## Job
Sift the listing for lines that hold the string "picture" and pull them out.

## Scripts that build scenes
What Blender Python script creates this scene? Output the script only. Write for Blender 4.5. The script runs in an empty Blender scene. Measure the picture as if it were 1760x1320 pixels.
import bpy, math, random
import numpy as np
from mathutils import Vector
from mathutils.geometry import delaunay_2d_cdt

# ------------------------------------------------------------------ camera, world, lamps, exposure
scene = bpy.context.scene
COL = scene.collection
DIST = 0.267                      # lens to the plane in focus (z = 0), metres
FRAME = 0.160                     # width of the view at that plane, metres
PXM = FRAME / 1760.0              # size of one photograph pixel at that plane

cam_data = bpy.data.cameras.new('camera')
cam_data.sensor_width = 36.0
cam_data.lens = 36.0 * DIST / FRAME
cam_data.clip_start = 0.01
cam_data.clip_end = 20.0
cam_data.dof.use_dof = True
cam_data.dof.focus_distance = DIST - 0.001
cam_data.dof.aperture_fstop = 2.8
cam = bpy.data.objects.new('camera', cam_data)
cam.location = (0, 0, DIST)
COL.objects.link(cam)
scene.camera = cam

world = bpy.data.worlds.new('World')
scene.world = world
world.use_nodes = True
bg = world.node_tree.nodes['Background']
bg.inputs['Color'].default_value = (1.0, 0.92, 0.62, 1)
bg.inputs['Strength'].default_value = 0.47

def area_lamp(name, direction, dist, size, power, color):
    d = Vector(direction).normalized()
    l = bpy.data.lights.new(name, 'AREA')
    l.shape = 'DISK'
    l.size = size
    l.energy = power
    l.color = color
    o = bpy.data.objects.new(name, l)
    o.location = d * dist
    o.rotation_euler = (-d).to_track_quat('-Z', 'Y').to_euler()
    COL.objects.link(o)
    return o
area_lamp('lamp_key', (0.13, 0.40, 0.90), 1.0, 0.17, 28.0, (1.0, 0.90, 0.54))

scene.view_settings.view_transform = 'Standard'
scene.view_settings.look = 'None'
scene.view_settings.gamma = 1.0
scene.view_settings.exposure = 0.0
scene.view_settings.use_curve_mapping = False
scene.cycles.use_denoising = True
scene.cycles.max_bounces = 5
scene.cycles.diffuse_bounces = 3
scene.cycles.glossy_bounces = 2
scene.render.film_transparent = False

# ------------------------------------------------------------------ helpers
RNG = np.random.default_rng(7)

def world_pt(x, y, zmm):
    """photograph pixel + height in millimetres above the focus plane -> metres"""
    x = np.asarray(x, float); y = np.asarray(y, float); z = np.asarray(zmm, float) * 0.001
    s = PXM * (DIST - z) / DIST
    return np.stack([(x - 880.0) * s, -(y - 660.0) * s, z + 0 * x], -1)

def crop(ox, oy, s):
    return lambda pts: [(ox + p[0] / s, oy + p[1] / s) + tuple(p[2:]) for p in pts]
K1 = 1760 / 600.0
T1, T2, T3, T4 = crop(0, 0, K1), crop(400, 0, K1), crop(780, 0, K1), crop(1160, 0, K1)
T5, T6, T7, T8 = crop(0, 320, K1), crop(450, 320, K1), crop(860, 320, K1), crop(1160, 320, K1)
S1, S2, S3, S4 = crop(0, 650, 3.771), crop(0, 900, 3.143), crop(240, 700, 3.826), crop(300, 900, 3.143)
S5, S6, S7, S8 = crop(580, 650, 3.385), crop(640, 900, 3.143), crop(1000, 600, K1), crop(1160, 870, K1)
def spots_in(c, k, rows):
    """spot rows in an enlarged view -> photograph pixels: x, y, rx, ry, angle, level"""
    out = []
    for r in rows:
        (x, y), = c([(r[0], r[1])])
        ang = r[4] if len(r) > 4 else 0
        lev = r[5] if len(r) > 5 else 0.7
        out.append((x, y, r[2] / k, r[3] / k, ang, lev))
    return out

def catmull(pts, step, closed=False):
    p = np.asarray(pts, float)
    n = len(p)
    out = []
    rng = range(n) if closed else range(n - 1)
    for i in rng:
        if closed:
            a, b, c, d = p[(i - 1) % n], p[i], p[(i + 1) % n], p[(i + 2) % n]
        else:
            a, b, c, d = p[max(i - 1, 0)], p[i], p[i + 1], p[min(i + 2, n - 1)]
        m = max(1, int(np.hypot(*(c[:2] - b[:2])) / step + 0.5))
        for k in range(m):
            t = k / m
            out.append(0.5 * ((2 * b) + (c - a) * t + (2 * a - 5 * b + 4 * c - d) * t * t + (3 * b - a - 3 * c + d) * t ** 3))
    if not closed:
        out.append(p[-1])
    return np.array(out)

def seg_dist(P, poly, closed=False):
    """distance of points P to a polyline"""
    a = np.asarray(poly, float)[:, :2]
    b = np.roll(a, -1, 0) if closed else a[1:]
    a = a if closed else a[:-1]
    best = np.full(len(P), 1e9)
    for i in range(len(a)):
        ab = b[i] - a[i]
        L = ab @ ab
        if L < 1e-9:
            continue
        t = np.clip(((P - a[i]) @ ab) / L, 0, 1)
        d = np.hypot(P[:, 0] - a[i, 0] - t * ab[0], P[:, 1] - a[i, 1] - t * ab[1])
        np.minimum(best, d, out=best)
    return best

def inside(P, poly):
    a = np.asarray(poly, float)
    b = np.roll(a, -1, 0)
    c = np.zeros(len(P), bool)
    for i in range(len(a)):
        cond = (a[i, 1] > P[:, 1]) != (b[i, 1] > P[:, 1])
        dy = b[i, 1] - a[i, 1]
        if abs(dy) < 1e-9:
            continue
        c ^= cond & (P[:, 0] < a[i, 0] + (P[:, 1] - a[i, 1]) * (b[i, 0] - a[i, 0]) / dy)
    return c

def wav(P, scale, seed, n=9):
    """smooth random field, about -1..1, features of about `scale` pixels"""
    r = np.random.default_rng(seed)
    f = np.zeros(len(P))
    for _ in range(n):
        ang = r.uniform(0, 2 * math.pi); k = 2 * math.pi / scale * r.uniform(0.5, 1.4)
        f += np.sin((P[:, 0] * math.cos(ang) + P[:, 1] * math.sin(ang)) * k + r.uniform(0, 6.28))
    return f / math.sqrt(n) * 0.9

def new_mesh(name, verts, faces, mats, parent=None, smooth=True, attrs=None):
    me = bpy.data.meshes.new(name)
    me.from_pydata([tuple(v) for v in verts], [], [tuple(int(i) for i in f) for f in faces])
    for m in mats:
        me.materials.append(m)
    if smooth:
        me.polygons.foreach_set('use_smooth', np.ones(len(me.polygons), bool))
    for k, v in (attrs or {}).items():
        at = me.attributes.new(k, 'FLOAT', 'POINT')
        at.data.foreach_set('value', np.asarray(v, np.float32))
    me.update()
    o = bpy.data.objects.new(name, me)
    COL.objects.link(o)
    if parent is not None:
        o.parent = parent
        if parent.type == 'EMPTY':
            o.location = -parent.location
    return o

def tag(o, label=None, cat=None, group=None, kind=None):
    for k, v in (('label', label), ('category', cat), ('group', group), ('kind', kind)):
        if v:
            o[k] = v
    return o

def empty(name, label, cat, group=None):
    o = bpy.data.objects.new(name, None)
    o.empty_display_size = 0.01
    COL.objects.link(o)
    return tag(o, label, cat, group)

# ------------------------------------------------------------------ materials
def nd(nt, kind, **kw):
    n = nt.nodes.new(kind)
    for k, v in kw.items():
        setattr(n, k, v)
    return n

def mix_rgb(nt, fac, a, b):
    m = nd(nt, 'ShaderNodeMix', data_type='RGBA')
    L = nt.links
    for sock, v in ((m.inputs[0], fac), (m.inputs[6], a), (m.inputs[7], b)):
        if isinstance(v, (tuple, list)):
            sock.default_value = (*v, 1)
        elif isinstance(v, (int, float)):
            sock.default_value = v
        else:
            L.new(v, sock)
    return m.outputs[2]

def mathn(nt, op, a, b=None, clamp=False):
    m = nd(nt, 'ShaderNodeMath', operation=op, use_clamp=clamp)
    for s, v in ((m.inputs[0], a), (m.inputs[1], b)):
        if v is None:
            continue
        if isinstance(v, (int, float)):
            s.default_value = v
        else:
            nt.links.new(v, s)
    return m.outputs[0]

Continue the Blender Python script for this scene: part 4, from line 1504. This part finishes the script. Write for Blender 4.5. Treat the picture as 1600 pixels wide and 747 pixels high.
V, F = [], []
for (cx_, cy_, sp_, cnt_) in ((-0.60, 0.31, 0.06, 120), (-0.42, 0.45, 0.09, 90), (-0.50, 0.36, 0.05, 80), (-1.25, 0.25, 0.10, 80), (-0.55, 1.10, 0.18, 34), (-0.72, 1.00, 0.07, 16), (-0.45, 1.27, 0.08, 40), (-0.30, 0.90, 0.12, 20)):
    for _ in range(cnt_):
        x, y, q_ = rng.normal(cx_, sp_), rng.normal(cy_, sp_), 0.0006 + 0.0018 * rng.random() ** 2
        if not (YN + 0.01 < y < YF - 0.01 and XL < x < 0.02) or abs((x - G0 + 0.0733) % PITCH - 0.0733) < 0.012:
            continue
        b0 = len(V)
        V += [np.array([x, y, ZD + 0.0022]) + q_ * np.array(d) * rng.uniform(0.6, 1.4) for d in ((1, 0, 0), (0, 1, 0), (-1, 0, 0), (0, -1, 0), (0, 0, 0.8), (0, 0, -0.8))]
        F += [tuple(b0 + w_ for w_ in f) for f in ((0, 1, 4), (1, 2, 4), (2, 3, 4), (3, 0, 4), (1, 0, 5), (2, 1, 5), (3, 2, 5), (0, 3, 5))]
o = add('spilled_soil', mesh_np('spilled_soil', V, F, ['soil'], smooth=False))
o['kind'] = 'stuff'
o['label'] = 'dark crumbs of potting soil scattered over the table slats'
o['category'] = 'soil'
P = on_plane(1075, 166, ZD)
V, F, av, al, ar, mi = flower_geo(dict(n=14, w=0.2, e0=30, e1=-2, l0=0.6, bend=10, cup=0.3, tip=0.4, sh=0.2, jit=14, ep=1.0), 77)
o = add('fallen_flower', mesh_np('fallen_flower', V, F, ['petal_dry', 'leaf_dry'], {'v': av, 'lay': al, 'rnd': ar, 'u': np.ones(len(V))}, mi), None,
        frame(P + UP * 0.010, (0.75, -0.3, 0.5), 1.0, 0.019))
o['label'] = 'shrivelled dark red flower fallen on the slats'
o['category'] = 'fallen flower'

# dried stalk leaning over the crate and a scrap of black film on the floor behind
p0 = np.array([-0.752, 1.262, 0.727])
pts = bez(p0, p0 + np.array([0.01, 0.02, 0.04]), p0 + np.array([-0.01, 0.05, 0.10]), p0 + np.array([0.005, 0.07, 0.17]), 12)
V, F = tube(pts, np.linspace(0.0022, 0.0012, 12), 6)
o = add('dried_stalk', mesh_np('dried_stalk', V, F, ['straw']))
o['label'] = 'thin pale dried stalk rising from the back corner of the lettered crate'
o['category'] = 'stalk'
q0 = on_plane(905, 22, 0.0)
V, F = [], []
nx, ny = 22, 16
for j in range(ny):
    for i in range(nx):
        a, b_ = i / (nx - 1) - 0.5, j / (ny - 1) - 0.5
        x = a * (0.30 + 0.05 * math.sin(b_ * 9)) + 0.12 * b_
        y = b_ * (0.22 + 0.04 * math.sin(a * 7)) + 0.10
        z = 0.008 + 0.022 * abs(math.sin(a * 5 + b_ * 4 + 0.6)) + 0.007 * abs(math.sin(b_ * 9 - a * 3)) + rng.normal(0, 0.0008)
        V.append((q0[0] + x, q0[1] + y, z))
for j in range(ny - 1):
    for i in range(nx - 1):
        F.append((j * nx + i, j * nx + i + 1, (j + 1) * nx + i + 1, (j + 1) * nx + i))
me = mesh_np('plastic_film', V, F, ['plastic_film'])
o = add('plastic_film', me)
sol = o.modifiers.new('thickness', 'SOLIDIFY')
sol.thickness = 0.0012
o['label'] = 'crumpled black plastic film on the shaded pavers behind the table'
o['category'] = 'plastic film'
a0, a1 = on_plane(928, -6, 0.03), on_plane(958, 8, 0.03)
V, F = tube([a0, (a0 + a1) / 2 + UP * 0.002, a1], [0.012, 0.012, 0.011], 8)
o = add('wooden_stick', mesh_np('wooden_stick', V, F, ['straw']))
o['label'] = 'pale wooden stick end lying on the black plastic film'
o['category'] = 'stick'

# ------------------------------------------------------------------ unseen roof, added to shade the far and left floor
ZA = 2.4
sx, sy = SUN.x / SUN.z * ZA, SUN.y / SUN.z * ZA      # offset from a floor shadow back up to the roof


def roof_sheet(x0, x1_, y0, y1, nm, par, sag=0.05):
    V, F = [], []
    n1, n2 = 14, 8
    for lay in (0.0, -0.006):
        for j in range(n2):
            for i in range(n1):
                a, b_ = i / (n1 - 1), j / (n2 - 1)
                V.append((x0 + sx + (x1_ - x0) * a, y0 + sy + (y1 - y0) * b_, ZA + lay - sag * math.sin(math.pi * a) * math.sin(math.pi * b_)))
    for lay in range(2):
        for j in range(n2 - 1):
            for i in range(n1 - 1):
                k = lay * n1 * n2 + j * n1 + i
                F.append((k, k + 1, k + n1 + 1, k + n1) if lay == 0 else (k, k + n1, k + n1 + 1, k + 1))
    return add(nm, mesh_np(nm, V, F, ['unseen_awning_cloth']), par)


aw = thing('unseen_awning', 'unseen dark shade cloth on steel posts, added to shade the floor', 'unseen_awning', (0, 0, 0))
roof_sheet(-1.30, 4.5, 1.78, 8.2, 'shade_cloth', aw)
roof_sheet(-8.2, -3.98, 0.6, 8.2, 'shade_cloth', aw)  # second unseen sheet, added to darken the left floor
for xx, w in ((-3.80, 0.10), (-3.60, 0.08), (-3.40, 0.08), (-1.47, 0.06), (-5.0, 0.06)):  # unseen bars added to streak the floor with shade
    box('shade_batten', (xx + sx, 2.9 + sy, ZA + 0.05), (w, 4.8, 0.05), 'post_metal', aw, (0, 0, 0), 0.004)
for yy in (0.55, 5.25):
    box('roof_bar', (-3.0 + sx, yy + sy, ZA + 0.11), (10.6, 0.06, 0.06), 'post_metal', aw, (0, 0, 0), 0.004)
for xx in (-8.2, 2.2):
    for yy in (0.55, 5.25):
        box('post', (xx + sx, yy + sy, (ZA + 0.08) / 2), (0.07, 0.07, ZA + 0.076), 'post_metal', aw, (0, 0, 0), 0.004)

## Correct response
What Blender Python script creates this scene? Output the script only. Write for Blender 4.5. The script runs in an empty Blender scene. Measure the picture as if it were 1760x1320 pixels.
Continue the Blender Python script for this scene: part 4, from line 1504. This part finishes the script. Write for Blender 4.5. Treat the picture as 1600 pixels wide and 747 pixels high.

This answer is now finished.